Ardeshir Tabrizi, Masjid, Roberts Projects; Image courtesy of the gallery
An Immigrant’s Search for Identity: New Works by Ardeshir Tabrizi
Roberts Projects, Culver City through November 16
Written by David S. Rubin Taken at face value, the six paintings in the main gallery of Ardeshir Tabrizi’s solo exhibition are highly unique, contemporary variants of Persian rugs. Created through the artist’s expert handiwork using acrylic inks and thread, each painting was constructed through a multilayered process of alternately embroidering with silk threads and floss and airbrushing pearlescent inks. The resultant imagery replicates the basic structure of a traditional Persian rug, complete with a central image, allover patterning, and decorative border. Lest we miss the connection, threads are visibly part of the compositions and Tabrizi opted to cover the gallery floor with a wall-to-wall multicolored grid of contemporary Persian rugs. While this could seem overstated in that the rugs occupy more surface space than the paintings combined, it is actually a very effective device in two respects. On one hand, the collection of rugs is an apt metaphor for the exhibition’s overall theme, the artist’s relationship with his native Iran. More importantly, they affect the viewing experience in a sensorial way. As a frequent gallery visitor accustomed to usually hard floors pressing against my feet, I felt lifted up while moving through the exhibition, almost as if I was walking on air in some liminal zone. In looking closely at the paintings, it became apparent that this sensation suited the enigmatic quality of the subject matter, an amalgam of mythological, historical, and contemporary narratives and cultural, geographic, and political symbols that all refer to various aspects of the artist’s identity as an Iranian-American immigrant (his family fled their homeland during the Iran-Iraq War, when Tabrizi was a young child).

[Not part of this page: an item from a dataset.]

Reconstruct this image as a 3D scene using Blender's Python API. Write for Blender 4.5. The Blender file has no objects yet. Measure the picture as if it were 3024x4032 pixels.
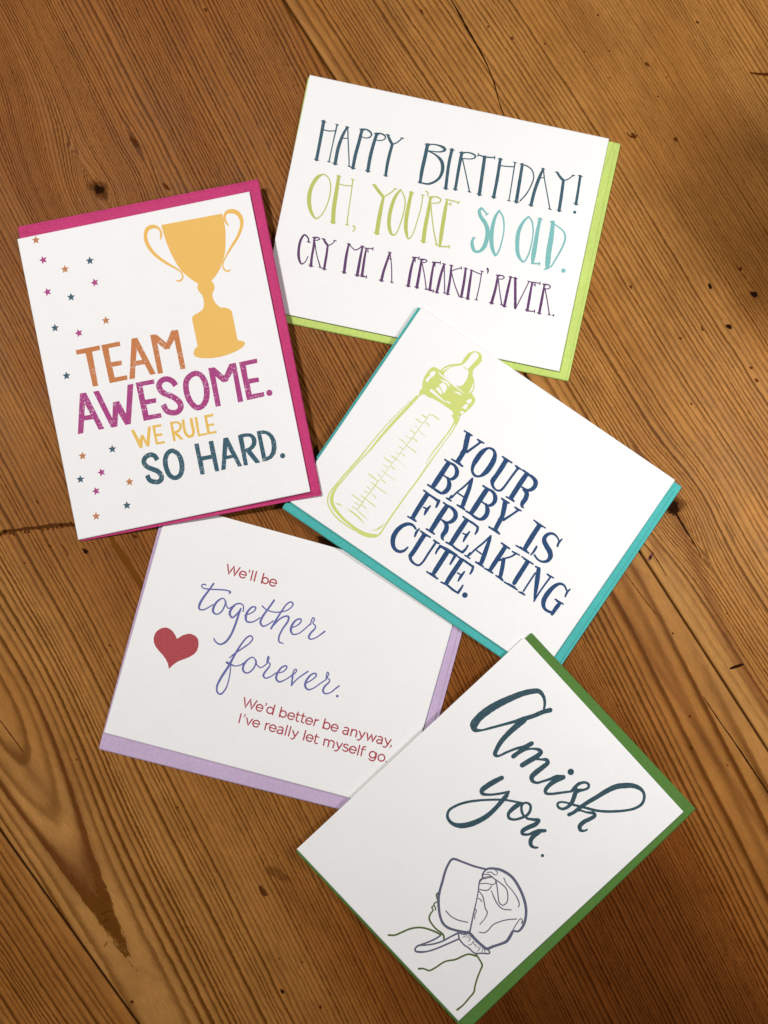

Because the intertwined figures and diverse emblems in the paintings derive from multitudinous sources and time periods, the works effectively convey the idea that Iranian culture, history, and current affairs are especially complex, so much so that even the artist cannot answer the simple question “What does it mean to be Iranian?” Some of the sources for the paintings’ camouflaged central imagery, however, are rendered with acute precision and clarity in a series of embroidered works on paper that are hung in a grid formation in the office gallery. A representation of the Winged Sphinx, a sculptural relief from the palace of Darius of the Great (549-486 BCE) at Susa, for example, appears in both bodies of works. In the painting Susa, the mythological figure is immersed within and somewhat obscured by dynamic patterning. In the paper version, Darius Sphinx, it is rendered in simple outline, having been drawn with graphite over a page from the Quran that has been blackened with gouache. Colorful stitched rays of light emanating from the Sphinx’s staff reveal it to be a powerful figure.
Whether one is Iranian or not, visitors to the exhibition can engage in a vibrant aesthetic experience while gaining some insight into the difficulties of displacement faced by immigrants like Tabrizi, who uses artmaking as a vehicle towards understanding the country he left behind.